Of course many people in the public eye already find themselves on the receiving end of abuse, and deeply disturbing threats of violence. Women in politics are subjected to an even higher intensity of this behaviour, often with the added threat of sexual violence. The assassination of Jo Cox MP by a far right activist is the highest profile example in recent years, but there have been regular reports of far right activists disrupting political meetings, attacking refugees and the organisations that support them, even descending on a left wing bookshop to trash the place and harass the workers.

Suggestions are still made that the 2014 independence referendum had a similar tone. There was indeed a small minority of bad behaviour on both sides: from the idiots who thought they were serving the cause of independence by squaring up to Jim Murphy and screaming at him or hurling an egg; to the ugly scenes in George Square as loyalists gave Nazi salutes and burned the saltire. Decent people on both sides of the independence debate condemned all of this.

But while a minority in any political movement might behave like that, I think there are reasons why the Brexit crisis has unleashed demons in a way unlike either independence or any other recent campaign.

Referendums can be done well or badly. A binary question (like “should Scotland be independent”) might well be answered by a simple Yes or No, at least for the time being. But as Ireland has shown, when referendums deal with more complex decisions they need long, careful thought by people who aren’t focused on their own political self-interest. Brexit wasn’t a binary choice, as the deadlock at Westminster proves, but it was misrepresented as such. It was therefore destined to fail to resolve the issue.

It also came after years of the hard right media demonising immigrants and the EU institutions, and it embodied the narrow, populist sentiment that has given rise to new far right parties in other countries. Many ‘Leave’ leaders used openly racist rhetoric, and some Tory politicians even sought to work with Steve Bannon, who is on a mission to reboot European fascism just as he has done with the far right in the US.

The way the current generation of racist and far right activists like “Tommy Robinson” and his supporters play the victim and demand free speech while posing a profound threat to other people’s rights, freedoms and safety is just another aspect of the same phenomenon. We must not allow the issue of freedom of speech to become an idea that’s owned by those who despise the freedoms of people who don’t look like them, behave like them or believe like them.

In this context, the stirring up of far right sentiment is not an accidental side effect of Brexit; it was at the core of the project all along.
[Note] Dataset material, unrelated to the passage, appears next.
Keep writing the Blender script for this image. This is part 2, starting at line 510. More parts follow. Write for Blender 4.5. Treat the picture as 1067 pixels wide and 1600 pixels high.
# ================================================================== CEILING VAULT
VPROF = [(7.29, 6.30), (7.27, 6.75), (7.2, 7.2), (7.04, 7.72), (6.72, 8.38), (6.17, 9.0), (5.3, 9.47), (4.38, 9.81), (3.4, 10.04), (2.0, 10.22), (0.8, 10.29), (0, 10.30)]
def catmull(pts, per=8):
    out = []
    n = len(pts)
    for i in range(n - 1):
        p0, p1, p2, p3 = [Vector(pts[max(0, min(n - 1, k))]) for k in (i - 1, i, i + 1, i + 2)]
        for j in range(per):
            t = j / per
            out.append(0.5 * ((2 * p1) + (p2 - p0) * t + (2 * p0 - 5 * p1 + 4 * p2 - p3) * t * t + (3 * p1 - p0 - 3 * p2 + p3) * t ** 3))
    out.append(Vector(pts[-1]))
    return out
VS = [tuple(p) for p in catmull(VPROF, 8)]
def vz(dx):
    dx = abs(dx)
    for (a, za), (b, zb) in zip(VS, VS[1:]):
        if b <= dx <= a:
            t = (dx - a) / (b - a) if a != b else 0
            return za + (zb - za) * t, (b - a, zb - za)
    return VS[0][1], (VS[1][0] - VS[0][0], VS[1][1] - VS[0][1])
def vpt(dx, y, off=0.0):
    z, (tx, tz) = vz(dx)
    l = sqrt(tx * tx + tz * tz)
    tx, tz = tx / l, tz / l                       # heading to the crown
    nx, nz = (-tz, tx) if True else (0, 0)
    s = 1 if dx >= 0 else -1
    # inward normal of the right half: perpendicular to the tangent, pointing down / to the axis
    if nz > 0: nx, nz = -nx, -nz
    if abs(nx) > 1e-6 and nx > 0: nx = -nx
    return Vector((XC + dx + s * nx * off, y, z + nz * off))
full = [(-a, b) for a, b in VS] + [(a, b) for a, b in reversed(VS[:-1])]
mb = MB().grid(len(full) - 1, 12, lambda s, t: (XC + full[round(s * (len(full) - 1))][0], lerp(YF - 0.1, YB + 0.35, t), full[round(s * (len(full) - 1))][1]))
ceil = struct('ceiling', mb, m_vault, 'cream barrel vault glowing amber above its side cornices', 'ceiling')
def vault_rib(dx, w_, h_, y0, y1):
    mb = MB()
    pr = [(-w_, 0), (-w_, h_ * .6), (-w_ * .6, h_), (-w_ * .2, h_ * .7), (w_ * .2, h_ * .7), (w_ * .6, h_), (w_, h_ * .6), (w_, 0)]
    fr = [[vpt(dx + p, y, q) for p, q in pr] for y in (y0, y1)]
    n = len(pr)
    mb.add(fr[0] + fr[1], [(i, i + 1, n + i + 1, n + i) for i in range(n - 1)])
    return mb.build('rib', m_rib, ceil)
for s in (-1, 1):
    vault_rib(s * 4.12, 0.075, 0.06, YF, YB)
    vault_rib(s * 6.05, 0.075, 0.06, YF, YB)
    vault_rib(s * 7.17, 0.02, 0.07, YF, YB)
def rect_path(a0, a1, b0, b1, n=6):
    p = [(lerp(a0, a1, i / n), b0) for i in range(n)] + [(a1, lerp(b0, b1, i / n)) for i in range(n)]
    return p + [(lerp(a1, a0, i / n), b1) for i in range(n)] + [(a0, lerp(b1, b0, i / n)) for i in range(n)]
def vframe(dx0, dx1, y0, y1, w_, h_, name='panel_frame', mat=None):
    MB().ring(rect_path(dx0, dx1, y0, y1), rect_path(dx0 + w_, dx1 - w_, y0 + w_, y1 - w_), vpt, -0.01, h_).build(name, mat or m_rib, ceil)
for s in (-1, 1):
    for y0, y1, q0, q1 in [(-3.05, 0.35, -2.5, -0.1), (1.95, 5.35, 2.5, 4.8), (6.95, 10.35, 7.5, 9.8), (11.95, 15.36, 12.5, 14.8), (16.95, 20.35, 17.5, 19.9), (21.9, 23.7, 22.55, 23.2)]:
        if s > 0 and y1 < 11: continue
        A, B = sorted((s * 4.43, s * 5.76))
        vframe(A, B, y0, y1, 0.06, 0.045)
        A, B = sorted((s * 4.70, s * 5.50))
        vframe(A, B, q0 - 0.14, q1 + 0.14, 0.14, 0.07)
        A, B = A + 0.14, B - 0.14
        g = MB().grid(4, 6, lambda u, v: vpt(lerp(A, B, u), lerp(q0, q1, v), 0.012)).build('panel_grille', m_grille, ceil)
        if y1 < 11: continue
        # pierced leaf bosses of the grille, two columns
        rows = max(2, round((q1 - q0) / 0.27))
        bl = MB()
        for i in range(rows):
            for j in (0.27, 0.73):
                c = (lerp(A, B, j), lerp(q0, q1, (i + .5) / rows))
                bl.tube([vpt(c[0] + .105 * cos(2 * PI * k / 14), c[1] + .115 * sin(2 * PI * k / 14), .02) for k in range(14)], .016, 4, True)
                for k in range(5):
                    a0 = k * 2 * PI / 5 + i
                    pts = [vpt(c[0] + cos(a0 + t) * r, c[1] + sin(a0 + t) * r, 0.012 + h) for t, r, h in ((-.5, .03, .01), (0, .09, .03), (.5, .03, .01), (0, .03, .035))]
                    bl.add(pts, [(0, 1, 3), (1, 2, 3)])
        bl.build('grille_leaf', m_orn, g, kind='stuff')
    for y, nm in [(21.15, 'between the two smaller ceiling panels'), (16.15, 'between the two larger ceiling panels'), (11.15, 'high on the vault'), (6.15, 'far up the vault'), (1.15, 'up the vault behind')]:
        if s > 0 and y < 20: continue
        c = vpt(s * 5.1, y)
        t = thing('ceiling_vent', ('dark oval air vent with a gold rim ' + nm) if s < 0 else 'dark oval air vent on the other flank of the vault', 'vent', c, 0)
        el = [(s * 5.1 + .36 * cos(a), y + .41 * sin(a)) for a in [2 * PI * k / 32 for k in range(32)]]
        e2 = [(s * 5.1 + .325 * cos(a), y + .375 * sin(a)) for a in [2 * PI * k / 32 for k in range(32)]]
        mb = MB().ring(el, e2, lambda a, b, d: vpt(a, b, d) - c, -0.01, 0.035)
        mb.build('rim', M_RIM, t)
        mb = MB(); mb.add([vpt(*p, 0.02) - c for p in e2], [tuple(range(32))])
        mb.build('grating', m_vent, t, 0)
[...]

Those of us who support a People’s Vote as the only way of cancelling the crisis are often asked, wouldn’t some voters’ sense of betrayal result in an even more serious threat from Brexit’s far right elements? I fear that the reality is even more serious.

Given the way far right sentiment has been deliberately cultivated and manipulated, it will indeed pose a profound threat in the years to come, whatever the result of Brexit. If the public is given the choice and decides to call the whole thing off, the far right may use a sense of betrayal as their motivating force. But if they get their way on Brexit they are just as likely to use triumphant jingoism in the same way, as they seek to build their politics of hate. None of which justifies handing them a victory out of fear.

In either case, we need to be ready, and we need to be united in our resolve never to let the far right become normalised. It is poison to a democratic system, and we must never accept it as just a legitimate part of the political spectrum.